Le chat de misère: Idées et images
Voici le châtiment!
V. H.
La voiture s'est arrêtée rue de Rivoli, pas loin de Jeanne d'Arc. Soudain une vieille Anglaise, de mine décente, heurte les vitres et débite d'une voix rapide et rude je ne sais quel boniment implorateur, en brandissant des feuillets de papier. On lui ouvre et le papier, échangé contre quelque monnaie, reste votre propriété. Quelque tract biblique? Quelque appel dissimulé à la charité? Non, la vieille Anglaise fait un petit commerce fort décent.
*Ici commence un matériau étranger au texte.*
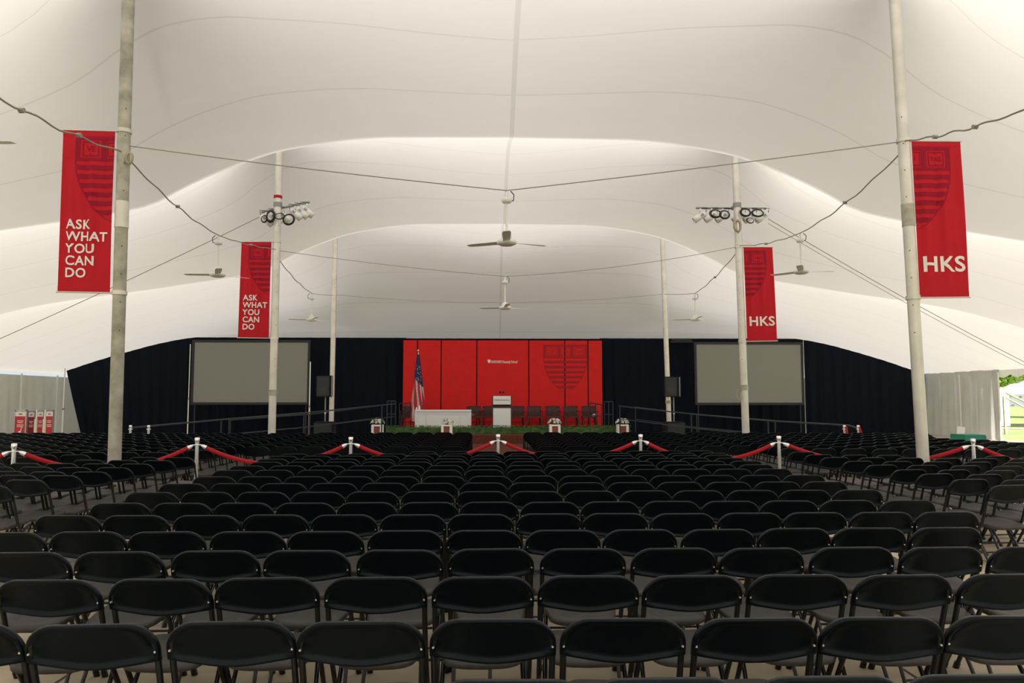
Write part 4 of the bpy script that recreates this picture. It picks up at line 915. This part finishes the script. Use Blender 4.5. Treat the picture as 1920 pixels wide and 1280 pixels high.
def seat_mesh(simple=False):
    N_ = 10 if simple else 36; P = []
    for i in range(N_):
        a = 2 * math.pi * i / N_ + (0.3 if simple else 0); ca, sa = math.cos(a), math.sin(a); e = 0.42; x = 0.20 * abs(ca) ** e * (1 if ca > 0 else -1); y = 0.195 * abs(sa) ** e * (1 if sa > 0 else -1)
        P.append((x * (1 - 0.06 * (y / 0.2 < 0)), y + 0.0))
    def ring(s, dz):
        out = []
        for x, y in P:
            xx, yy = x * s, y * s; z = 0.398 + 0.06 * yy + dz + 0.012 * (xx / 0.2) ** 2 * s
            out.append((xx, yy - 0.05, z))
        return out
    R_ = [ring(0.9, -0.030), ring(1, -0.022), ring(1, 0.0), ring(0.96, 0.008), ring(0.5, 0.0)] if not simple else [ring(1, -0.025), ring(1, 0.0)]
    mb = MB(); n = len(P); vs = [v for r in R_ for v in r]; mb.add(vs, [(i * n + k, i * n + (k + 1) % n, (i + 1) * n + (k + 1) % n, (i + 1) * n + k) for i in range(len(R_) - 1) for k in range(n)], not simple)
    mb.add(R_[-1], [tuple(range(n))]); mb.add(R_[0], [tuple(range(n))[::-1]]); return mb
def utube(seg, n_c):
    w, top, rc = 0.222, 0.768, 0.092; L_ = [(-w, yb(0.012), 0.012), (-w, yb(0.2), 0.2), (-w, yb(0.42), 0.42)]
    L_.append((-w, yb(top - rc), top - rc))
    for i in range(1, n_c + 1): a = math.pi - math.pi / 2 * i / n_c; z = top - rc + rc * math.sin(a); L_.append((-w + rc + rc * math.cos(a), yb(z) - 0.004, z))
    R_ = [(-x, y, z) for x, y, z in L_[::-1]]
    mb = MB(); mb.tube(L_ + R_, 0.0125, seg)
    return mb
def make_chair():
    t = thing('folding_chair', 'x', 'folding chair', (0, 0, 0), 0, 'black folding chairs'); P = outline()
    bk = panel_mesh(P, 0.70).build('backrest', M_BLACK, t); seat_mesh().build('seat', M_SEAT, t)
    fr = utube(8, 6)
    for s in (-1, 1): fr.tube([(s * 0.222, yb(0.0), 0.0), (s * 0.222, yb(0.03) , 0.035)], 0.018, 10)
    fr.build('frame', M_FRAME, t)
    for s in (-1, 1):
        m = MB(); m.tube([(s * 0.190, 0.08, 0.375), (s * 0.190, 0.02, 0.34), (s * 0.196, -0.07, 0.21), (s * 0.205, -0.19, 0.02), (s * 0.205, -0.20, 0.0)], 0.011, 8); m.tube([(s * 0.205, -0.20, 0.0), (s * 0.205, -0.188, 0.035)], 0.017, 10); m.build('leg', M_FRAME, t)
    m = MB(); m.tube([(-0.222, yb(0.09), 0.09), (0.222, yb(0.09), 0.09)], 0.008, 6); m.build('stretcher', M_FRAME, t)
    m = MB(); m.tube([(-0.205, -0.175, 0.045), (0.205, -0.175, 0.045)], 0.007, 6); m.build('stretcher', M_FRAME, t)
    for s in (-1, 1):
        m = MB(); c = Vector((s * 0.222, yb(0.672) - 0.016, 0.672)); m.tube([c, c + Vector((0, -0.006, 0))], [0.0055, 0.004], 8); m.build('rivet', M_RIVET, t)
    return t
def far_chair():
    mb = panel_mesh(outline(3), 0.70, True); s = seat_mesh(True); mb.add(s.v, s.f, False, 1)
    for sx in (-1, 1):
        mb.tube([(sx * 0.222, yb(0), 0.0), (sx * 0.222, yb(0.42), 0.42), (sx * 0.222, yb(0.68), 0.68)], 0.012, 4, mi=2); mb.tube([(sx * 0.19, 0.08, 0.375), (sx * 0.205, -0.2, 0.0)], 0.011, 4, cap=False, mi=2)
    return mb
CH = []   # (x, y of back top, rotation, block, row key)
rj = random.Random(21)
# centre block: picture row of the back tops, left edge, right edge, number
ROWS_C = [(1272, None, 2.16), (1160, None, None), (1079, None, None), (1028, None, None), (993, None, None), (963, None, None), (940.5, None, None), (920.5, None, None), (904.5, None, None), (892, None, None), (880, None, None),
          (872, None, None), (865, None, None), (859.4, None, None), (854, None, None), (850, None, None), (845.6, None, None)]
EDGE = {1: (803.5, 246.5), 2: (804.5, 200), 3: (836, 171.5), 4: (835, 147.5)}   # left edge of one chair in the row, spacing in pixels
HB = 0.782
BY = []
for r, row in enumerate(ROWS_C):
    py = row[0]; y = at_h(920, py, HB).y; BY.append(y)
    if r == 0:
        for cxp in (957, 1247, 1563, 1850): p = at_h(cxp, py if cxp > 1000 else 1273, HB); CH.append((p.x, y, rj.uniform(-.03, .03), 'C', 0))
        continue
    if r in EDGE:
        x0 = at_h(EDGE[r][0], py, HB).x; sp = at_h(EDGE[r][0] + EDGE[r][1], py, HB).x - x0; first_c = x0 + sp / 2 - sp * 7
    else: sp = 0.4815; first_c = -3.25 + 0.05 + sp / 2 + (0.06 if r % 3 == 0 else 0)
    for k in range(14):
        x = first_c + k * sp
        CH.append((x + rj.uniform(-0.006, 0.006), y + 0.010 * ((k - 6.5) / 4) ** 2 * (-1 if r < 4 else 1) + rj.uniform(-0.012, 0.012), rj.uniform(-0.035, 0.035), 'C', r))
    # chairs continuing left and right of the nearest rows are outside the aisles
def rope_y(x):
    xs_ = [-9, SPOS[0].x, SPOS[1].x, SPOS[2].x, SPOS[3].x, SPOS[4].x, SPOS[5].x, SPOS[6].x, 9.5]; ys_ = [9.6, 10.35, 11.5, 12.05, 12.55, 12.45, 12.0, 11.3, 10.7]
    return float(np.interp(x, xs_, ys_))
def visible(x, y):
    q = [proj((x + dx, y, h)) for dx in (-0.22, 0.22) for h in (0.78, 0.6)]
    return any(-2 < a < 1922 and b < 1284 and z > 0.3 for a, b, z in q)
# left block, aisle chair of each row by its picture position (right edge, top row)
LROW = [(25, 910), (92, 898.8), (156, 890.6), (208, 884), (250, 876), (290, 869), (330, 862.5), (365, 857)]
RROW = [(1849, 908.8), (1776, 897.8), (1716, 887.6), (1668, 879.6), (1618, 871), (1577, 864), (1536, 857), (1507, 852), (1477, 847)]
lth, rth = -0.10, 0.13     # turn of the side blocks towards the stage
for r, (px, py) in enumerate(LROW):
    p = at_h(px, py, HB); 
    for k in range(7):
        x = p.x - 0.232 - 0.485 * k * math.cos(lth); y = p.y - 0.485 * k * math.sin(lth)
        CH.append((x, y + rj.uniform(-0.015, 0.015), lth + rj.uniform(-0.04, 0.04), 'L', r))
for r, (px, py) in enumerate(RROW):
    p = at_h(px, py, HB)
    for k in range(8):
        x = p.x + 0.232 + 0.49 * k * math.cos(rth); y = p.y - 0.49 * k * math.sin(rth)
        CH.append((x, y + rj.uniform(-0.015, 0.015), rth + rj.uniform(-0.04, 0.04), 'R', r))
# rows beyond the rope line
far_rows = [12.95 + 0.545 * i for i in range(11)]
for r, y in enumerate(far_rows):
    for k in range(8):
        CH.append((-0.44 - 0.235 - 0.475 * k, y + rj.uniform(-.02, .02), rj.uniform(-.03, .03), 'FL', r)); CH.append((0.80 + 0.235 + 0.475 * k, y + rj.uniform(-.02, .02), rj.uniform(-.03, .03), 'FR', r))
for r in range(20):
    y = 10.1 + 0.50 * r
    if y > 18.35: break
    for k in range(28):
        x = -4.62 - 0.485 * k; yy = y + 0.10 * 0.485 * k * 0.6
        if yy < rope_y(x) + 0.25 or yy > 18.55: continue
        CH.append((x, yy + rj.uniform(-.02, .02), -0.06 + rj.uniform(-.04, .04), 'FLL', r))
for r in range(20):
    y = 12.3 + 0.50 * r
    if y > 18.4: break
    for k in range(26):
        x = 5.0 + 0.485 * k; yy = y - 0.485 * k * 0.10
        if yy < rope_y(x) + 0.3: continue
        CH.append((x, yy + rj.uniform(-.02, .02), 0.10 + rj.uniform(-.04, .04), 'FRR', r))
for r in range(6):   # front corner rows of the far right block beside the rope
    pass
poles_xy = [(b.x, b.y) for b, d in POLES.values()]
def clear(x, y):
    yo = y + 0.22
    for (a, b) in poles_xy:
        if abs(x - a) < 0.36 and abs(yo - b) < 0.36: return False
    for s in SPOS:
        if abs(x - s.x) < 0.33 and abs(yo - s.y) < 0.33: return False
    return True
def on_far_right(c):   # the right block ends nearer the camera towards the tent side
    q = proj((c[0], c[1], 0.78)); return q[0] > 1740 and q[1] < 817 + (q[0] - 1740) * 0.065
vis = [c for c in CH if visible(c[0], c[1]) and clear(c[0], c[1]) and not on_far_right(c) and abs(rope_y(c[0]) - (c[1] + 0.2)) > 0.27]
# side-block chairs must stay on the near side of the rope
vis = [c for c in vis if not (c[3] in 'LR' and c[1] + 0.2 > rope_y(c[0]) - 0.12 and c[0] < -5.2)]
vis.sort(key=lambda c: c[1] + 0.0 * abs(c[0]))
near, far = vis[:298], vis[298:]
c0 = make_chair(); index_kids(c0); FULL = list(KIDS[c0.name]); BARE = [k for k in FULL if not k.name.startswith('rivet')]
nm = {'C': 'centre block', 'L': 'near left block', 'R': 'near right block', 'FL': 'block left of the aisle carpet', 'FR': 'block right of the aisle carpet', 'FLL': 'far left block', 'FRR': 'far right block'}
rows = {}
for c in near: rows.setdefault((c[3], c[4]), []).append(c)
cnt = {}
firstc = True
for (bl, r), lst in sorted(rows.items(), key=lambda kv: (kv[0][0], min(c[1] for c in kv[1]))):
    lst.sort(key=lambda c: c[0]); cnt[bl] = cnt.get(bl, 0) + 1; ro = ORD[cnt[bl] - 1]
    for k, (x, y, a, _, _) in enumerate(lst):
        KIDS[c0.name] = FULL if y < 7.0 else BARE      # rivets only where they can be seen
        c = c0 if firstc else copy_tree(c0); firstc = False
        c.location = (x - 0.25 * math.sin(a) * 1.0, y + 0.25 * math.cos(a), 0); c.rotation_euler = (0, 0, a)
        c['label'] = 'black folding chair, %s from left, %s visible row from camera, %s' % (ORD[k], ro, nm[bl]); c['group'] = 'black folding chairs in the ' + nm[bl]
fc = far_chair(); mb = MB(); V0 = np.array(fc.v)
for (x, y, a, _, _) in far:
    ca, sa = math.cos(a), math.sin(a); R_ = V0.copy(); R_[:, 0] = V0[:, 0] * ca - V0[:, 1] * sa + x - 0.25 * sa; R_[:, 1] = V0[:, 0] * sa + V0[:, 1] * ca + y + 0.25 * ca
    b = len(mb.v); mb.v += R_.tolist(); mb.f += [tuple(b + i for i in f) for f in fc.f]; mb.sm += fc.sm; mb.mi += fc.mi
o = mb.build('distant_folding_chairs', [M_BLACK, M_SEAT, M_FRAME]); tag(o, 'many distant rows of black folding chairs beyond the red ropes', 'folding chairs', None, 'stuff')
print('chairs near', len(near), 'far', len(far))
Elle vend aux curieux ou aux pèlerins une Ode à Jeanne d'Arc qui ne s'étend pas sur moins de trois pages et qui respire le plus pur, le plus fulgurant, patriotisme. Voilà le châtiment! Ce n'était vraiment pas la peine de la brûler, messieurs les Anglais, pour être obligés, quelque cinq siècles plus tard, de déléguer à Paris une de vos honorables compatriotes pour vendre, à ses pieds même, une «Ode en son honneur»! Elle est très mauvaise, à la vérité, cette ode, qui d'ailleurs n'est pas une ode, mais une suite de strophes d'une belle platitude, mais pas beaucoup plus, peut-être, que tout ce qu'a inspiré l'illustre guerrière. Le châtiment n'en est que plus éclatant. Il est véridique. La pseudo-ode en question ne se recommandant nullement par sa valeur poétique, l'hommage à Jeanne d'Arc n'en est que plus sincère, étant plus nu. On n'achète pas ces couplets pour l'amour de l'art, mais pour l'amour de Jeanne d'Arc, et c'est une Anglaise qui les vend. Il faut que les cantiques soient médiocres. Les saints comme les dieux en sont mieux honorés. Pindare chantait les héros avec son génie. Aussi n'est-il guère populaire. L'ode de la rue de Rivoli, étant sans génie, sera mieux appréciée de la foule. Puis ce sont les Anglais qui nous l'offrent. Enfin!